Marcionila Teixeira (texto)
Brenda Alcântara (foto)

Amparo, cujo nome remete à doação, anda livre, leve e solta. É ela mesma quem diz. Desde o início do ano, deixou o cargo na Secretaria Estadual de Articulação Internacional para voltar a por os pés onde mais gosta: na sociedade civil. Amparo Araújo, 65 anos, iniciada na luta contra a ditadura militar desde os 14 anos, em pleno “fervilhar dos hormônios”, andou refletindo sobre o seu papel de ativista de direitos humanos após dez anos em funções públicas.
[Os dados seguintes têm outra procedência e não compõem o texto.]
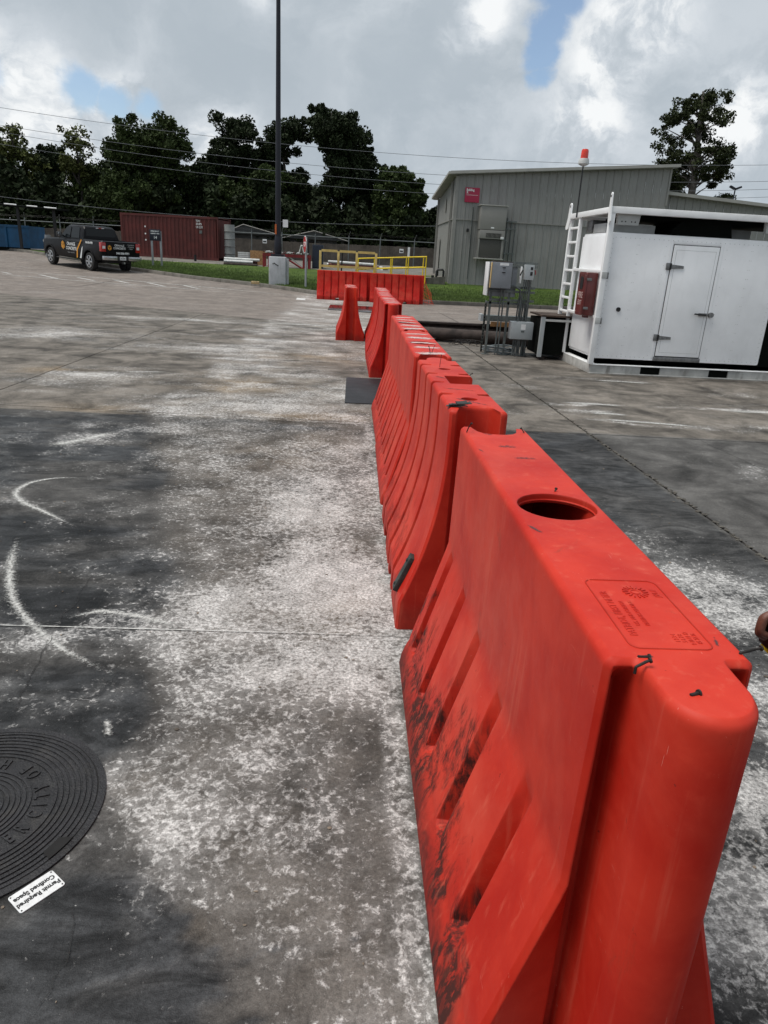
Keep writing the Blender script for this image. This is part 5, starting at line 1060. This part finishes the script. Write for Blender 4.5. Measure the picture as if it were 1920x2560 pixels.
ob = mesh_obj('t1', bm_); oc = mesh_obj('t2', cu_.mesh('c', None, False)); md = ob.modifiers.new('b', 'BOOLEAN'); md.object = oc; md.solver = 'EXACT'; dg = bpy.context.evaluated_depsgraph_get(); dg.update()
mm = bpy.data.meshes.new_from_object(ob.evaluated_get(dg)); bpy.data.objects.remove(ob); bpy.data.objects.remove(oc); mm.materials.clear(); mm.materials.append(M_TBLK); smooth(mm, 30); mesh_obj('body', mm, tr)
def cabsec(x_, zb, zt, w0, w1): return [(x_, -w0, zb), (x_, -(w0 + w1) / 2 - .01, (zb + zt) / 2), (x_, -w1, zt - .05), (x_, -w1 + .08, zt), (x_, w1 - .08, zt), (x_, w1, zt - .05), (x_, (w0 + w1) / 2 + .01, (zb + zt) / 2), (x_, w0, zb)]
cab = loft([cabsec(.48, 1.30, 1.34, .93, .92), cabsec(.52, 1.30, 1.50, .93, .88), cabsec(.62, 1.30, 1.86, .93, .78), cabsec(.74, 1.30, 1.945, .93, .76), cabsec(1.3, 1.30, 1.965, .93, .76), cabsec(2.0, 1.30, 1.945, .93, .76), cabsec(2.12, 1.3, 1.92, .93, .75), cabsec(2.78, 1.29, 1.33, .93, .92)])
cabo = cab.build('cab', M_TBLK, tr, ang=40)
def side_y(z): return .93 - (z - 1.33) * (.93 - .775) / .57 + .004
def win(poly, name='side_window'):
    for s_ in (1, -1):
        mb = MB(); mb.prism(poly, 0, .012, lambda u, v, h: (u, s_ * (side_y(v) + h + .004), v)); mb.build(name, M_TGLS, cabo, False)
win([(1.72, 1.37), (2.55, 1.37), (2.50, 1.46), (2.14, 1.84), (1.74, 1.87)]); win([(.86, 1.39), (1.62, 1.37), (1.64, 1.87), (.98, 1.86)])
MB().prism([(-.78, 1.40), (.78, 1.40), (.69, 1.83), (-.69, 1.83)], 0, .012, lambda u, v, h: (.508 + (v - 1.40) * .245 - h, u, v)).build('rear_window', M_TGLS, cabo, False)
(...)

Descobriu algo incômodo. As pessoas já não lhe viam mais como a fundadora do Movimento Tortura Nunca Mais, criado em 1986. “Passaram a me ver apenas como um cargo no governo. Agora me olham novamente como pessoa”, pensa.
O valor de estar do lado do governo, entretanto, é inquestionável, na opinião de Amparo. Somente assim, diz, observou, sob outro ângulo, a correlação de forças entre sociedade civil e governo. “A gestão pública não é inimiga dos direitos humanos. É preciso dialogar e o diálogo é difícil. Também é difícil ser gestora pública porque as leis não saem do papel”, reflete.
Amparo fala com propriedade. Entre 2007 e 2015, também assumiu os cargos de ouvidora da Secretaria de Defesa Social – ouvindo denúncias contra policiais – e de secretária de Direitos Humanos da Prefeitura do Recife. “Ser ouvidora foi fantástico. Passei a maior parte de minha vida procurada e depois passei a cuidar dos mal feitos da polícia. Muito bom perceber a confiança das pessoas em mim”, lembra.
Do lado de cá, Amparo prega a necessidade de mudanças na forma de luta para fortalecer o movimento de direitos humanos. “Percebo como os movimentos sociais estão fragilizados. Não têm mais a força que tinham para reivindicar políticas públicas. Acredito que isso se deve a não renovação dos integrantes e à morte de alguns. Além disso, aconteceram avanços ao longo dos anos e algumas lutas terminaram em segundo plano”, pensa.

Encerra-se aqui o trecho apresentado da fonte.